• **Your task**: Write out again the entries from the first line to the line that includes "light_panel('lit panel of the far row seen", keeping both of those lines.
[START OF Material shown]
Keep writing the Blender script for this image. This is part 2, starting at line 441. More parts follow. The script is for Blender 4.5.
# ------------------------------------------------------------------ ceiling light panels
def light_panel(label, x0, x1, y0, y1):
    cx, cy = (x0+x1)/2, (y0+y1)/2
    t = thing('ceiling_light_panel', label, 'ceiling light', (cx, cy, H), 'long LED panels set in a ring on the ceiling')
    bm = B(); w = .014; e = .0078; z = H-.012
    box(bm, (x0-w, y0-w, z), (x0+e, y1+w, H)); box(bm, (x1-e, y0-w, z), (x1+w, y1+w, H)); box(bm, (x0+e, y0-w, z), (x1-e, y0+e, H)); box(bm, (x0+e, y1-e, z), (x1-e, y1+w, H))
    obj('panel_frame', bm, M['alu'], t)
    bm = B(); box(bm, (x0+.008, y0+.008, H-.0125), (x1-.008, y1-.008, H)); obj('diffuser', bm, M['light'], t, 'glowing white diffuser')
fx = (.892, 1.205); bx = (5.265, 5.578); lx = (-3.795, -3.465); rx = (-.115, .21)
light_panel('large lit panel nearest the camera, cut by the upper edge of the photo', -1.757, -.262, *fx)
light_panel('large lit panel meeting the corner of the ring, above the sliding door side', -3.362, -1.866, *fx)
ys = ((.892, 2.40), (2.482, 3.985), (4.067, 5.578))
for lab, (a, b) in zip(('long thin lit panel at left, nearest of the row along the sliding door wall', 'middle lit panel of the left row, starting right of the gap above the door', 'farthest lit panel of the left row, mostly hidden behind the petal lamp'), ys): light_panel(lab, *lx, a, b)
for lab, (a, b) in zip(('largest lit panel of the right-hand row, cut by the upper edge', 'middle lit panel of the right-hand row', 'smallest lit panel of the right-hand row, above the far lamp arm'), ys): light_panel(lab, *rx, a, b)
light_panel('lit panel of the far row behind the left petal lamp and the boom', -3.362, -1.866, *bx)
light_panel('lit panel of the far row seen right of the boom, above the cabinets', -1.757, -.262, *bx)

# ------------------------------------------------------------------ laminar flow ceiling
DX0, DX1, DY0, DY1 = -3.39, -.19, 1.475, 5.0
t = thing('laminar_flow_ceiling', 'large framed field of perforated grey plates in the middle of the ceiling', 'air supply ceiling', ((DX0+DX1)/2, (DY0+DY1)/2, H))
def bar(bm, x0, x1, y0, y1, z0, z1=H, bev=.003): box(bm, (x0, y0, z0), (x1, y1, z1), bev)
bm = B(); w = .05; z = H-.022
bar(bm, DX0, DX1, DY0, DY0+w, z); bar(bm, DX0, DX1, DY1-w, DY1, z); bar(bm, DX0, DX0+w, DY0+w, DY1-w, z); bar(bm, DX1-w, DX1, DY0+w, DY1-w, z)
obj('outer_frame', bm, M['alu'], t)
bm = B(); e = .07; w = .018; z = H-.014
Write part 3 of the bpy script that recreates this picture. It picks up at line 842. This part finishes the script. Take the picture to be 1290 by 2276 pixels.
[END OF Material shown]
• **Response for this exercise**:
Keep writing the Blender script for this image. This is part 2, starting at line 441. More parts follow. The script is for Blender 4.5.
# ------------------------------------------------------------------ ceiling light panels
def light_panel(label, x0, x1, y0, y1):
    cx, cy = (x0+x1)/2, (y0+y1)/2
    t = thing('ceiling_light_panel', label, 'ceiling light', (cx, cy, H), 'long LED panels set in a ring on the ceiling')
    bm = B(); w = .014; e = .0078; z = H-.012
    box(bm, (x0-w, y0-w, z), (x0+e, y1+w, H)); box(bm, (x1-e, y0-w, z), (x1+w, y1+w, H)); box(bm, (x0+e, y0-w, z), (x1-e, y0+e, H)); box(bm, (x0+e, y1-e, z), (x1-e, y1+w, H))
    obj('panel_frame', bm, M['alu'], t)
    bm = B(); box(bm, (x0+.008, y0+.008, H-.0125), (x1-.008, y1-.008, H)); obj('diffuser', bm, M['light'], t, 'glowing white diffuser')
fx = (.892, 1.205); bx = (5.265, 5.578); lx = (-3.795, -3.465); rx = (-.115, .21)
light_panel('large lit panel nearest the camera, cut by the upper edge of the photo', -1.757, -.262, *fx)
light_panel('large lit panel meeting the corner of the ring, above the sliding door side', -3.362, -1.866, *fx)
ys = ((.892, 2.40), (2.482, 3.985), (4.067, 5.578))
for lab, (a, b) in zip(('long thin lit panel at left, nearest of the row along the sliding door wall', 'middle lit panel of the left row, starting right of the gap above the door', 'farthest lit panel of the left row, mostly hidden behind the petal lamp'), ys): light_panel(lab, *lx, a, b)
for lab, (a, b) in zip(('largest lit panel of the right-hand row, cut by the upper edge', 'middle lit panel of the right-hand row', 'smallest lit panel of the right-hand row, above the far lamp arm'), ys): light_panel(lab, *rx, a, b)
light_panel('lit panel of the far row behind the left petal lamp and the boom', -3.362, -1.866, *bx)
light_panel('lit panel of the far row seen right of the boom, above the cabinets', -1.757, -.262, *bx)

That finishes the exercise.